Beirätin Heike Feuster sah die Problematik für den Naturschutz vor Bikern auch noch anderswo: bei Internet-Portalen wie Komoot, die illegale Strecken öffentlich bewerben – und einer Haltung mancher MTBler: „Wir fahren, wo wir wollen.“

Genau das aber wollen die Trailriders Ruhr einschränken, indem sie für ihre Mitglieder einen Ehrencodex aufstellen, etwa nur auf vorgesehenen Wegen zu fahren, Rücksicht auf Fußgänger und Tiere zu nehmen.

Stadt: „Wir versuchen, das wilde Fahren zu kanalisieren“

Der scheidende Umweltdezernent Peter Vermeulen und Referent Klaus Beisiegel betonten, dass die Stadt eine ständige Überwachung des Waldes kaum leisten könne, man versuche aber über den geplanten Parcours und womöglich künftige Mountainbike-Strecken, das wilde Fahren zu kanalisieren. „Wie bei den Reitpfaden“, zog Beisiegel den Vergleich.

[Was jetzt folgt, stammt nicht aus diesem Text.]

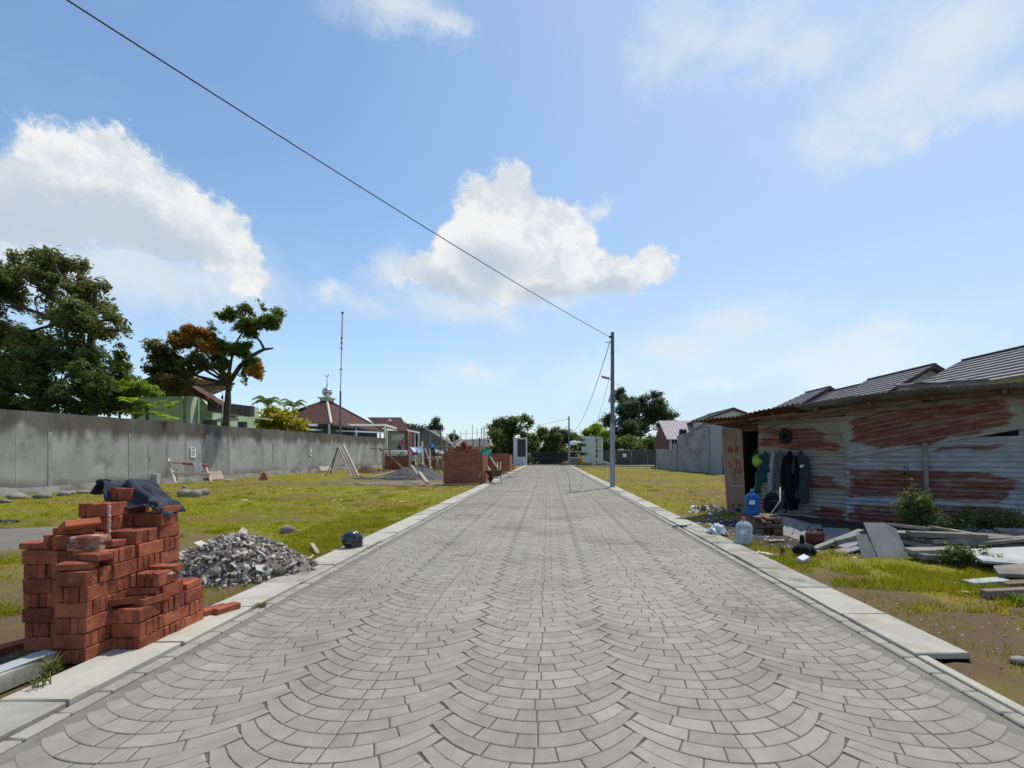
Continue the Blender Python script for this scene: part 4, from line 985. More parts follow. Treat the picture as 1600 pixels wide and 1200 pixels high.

Entschieden aber wurde am Mittwoch noch nichts. Auch noch keine vorläufige Erlaubnis durch eine „naturschutzrechtliche Befreiung“ des Gebietes, bis das eigentliche Verfahren – die endgültige rechtliche Sicherung dieser Nutzungsart durch ein Landschaftsplanverfahren – durch sei. Denn dieses Verfahren könnte sich noch über rund zwei Jahre ziehen.

Am Ende also müssen sie den Naturschutzbeirat überzeugen, einer solchen vorläufigen Nutzung zuzustimmen. Lehnte er das ab, müssten die Trailriders nicht nur lange auf ihre Strecke warten, auch stünden die Chancen für das eigentliche Verfahren schlecht. Und auch jetzt schon zeichnet sich ab, dass die Radsportler Sitzfleisch wenigstens bis Mitte Juni zeigen müssen, dann tagt das Gremium zum nächsten Mal.

In der Zwischenzeit – so kündigte der Beiratsvorsitzende Peter Keil an – wolle der Beirat mit den Trailriders weiter ins Gespräch kommen.